Onde estamos agora e o que mudou para nos autorizar a dizer que novos ventos estão soprando? Pouca coisa. Primeiro, é fato que, já há algum tempo, a música de carnaval expandida para o ano inteiro, dá sinais de exaustão. E fato, também, que isto está ligado à exaustão do império carlista. O judiciário já não é tão subserviente, o governo Lula não é exatamente um parceiro, novas lideranças emergem e esfacelam um poder centralizado etc etc etc. A explosão de faculdades privadas, ainda que sofríveis, têm mudado um pouco o perfil do baiano médio, que passa a ter contato com professores qualificados, o que leva a uma mudança no consumo de 'bens culturais'. Em que pese o xilique de uma esquerda retrógrada, a verdade é que as pressões do mercado mundial deixa o cenário cada dia mais difícil para estruturas coronelistas regionalizadas. Tudo é muito mais fruto de um movimento de fora pra dentro. Ainda assim a Cidade da Bahia acompanha tudo muito lentamente.

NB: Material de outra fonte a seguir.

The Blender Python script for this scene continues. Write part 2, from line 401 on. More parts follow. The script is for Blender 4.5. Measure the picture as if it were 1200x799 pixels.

Por tudo que foi visto, é claro que a cidade tem mais bandas de rock gravando e circulando sua música, assim como o restante do país. Nada de mais, nada para nos rejubilar. Ao contrário. Fora as condições de registro e distribuição, estamos pior que em outras épocas e continuamos piores do que muitas cidades do nordeste. Os espaços em Salvador continuam fechando; nosso rock'n'roll está restrito a uns poucos horários nas rádios; temos uma única loja, combatente mas cambaleante, para escoar a produção pop alternativa; as bandas locais, na melhor das hipóteses, atraem, sozinhas, um público de 400 pessoas (e isso é comemorado). Isso numa cidade que tem Cascadura e Ronei Jorge & Os Ladrões de Bicicleta. Citar a cena de metal não ajuda em nada porque essa é, sabidamente, um mundo à parte em todo o planeta. E, para completar, a crítica musical 'alternativa' por aqui é, com raras exceções, a cara da cidade hegemônica; aquela que afaga os amigos e que não tem nenhuma consistência de análise.

Todo o mérito para as bandas que têm furado o bloqueio e conseguido com as condições atuais se projetar para fora da cidade, ainda que, pelo modelo independente, poucos tenham ido longe. Esperamos o Cascadura, esse mês com cd encartado na revista Outra Coisa. Mas ai é, mais do que nunca, se inserir no mundo e Salvador vira só uma pequena incubadora. Ao final, a saida para o rock de Salvador ainda está longe de ser outra: o aeroporto.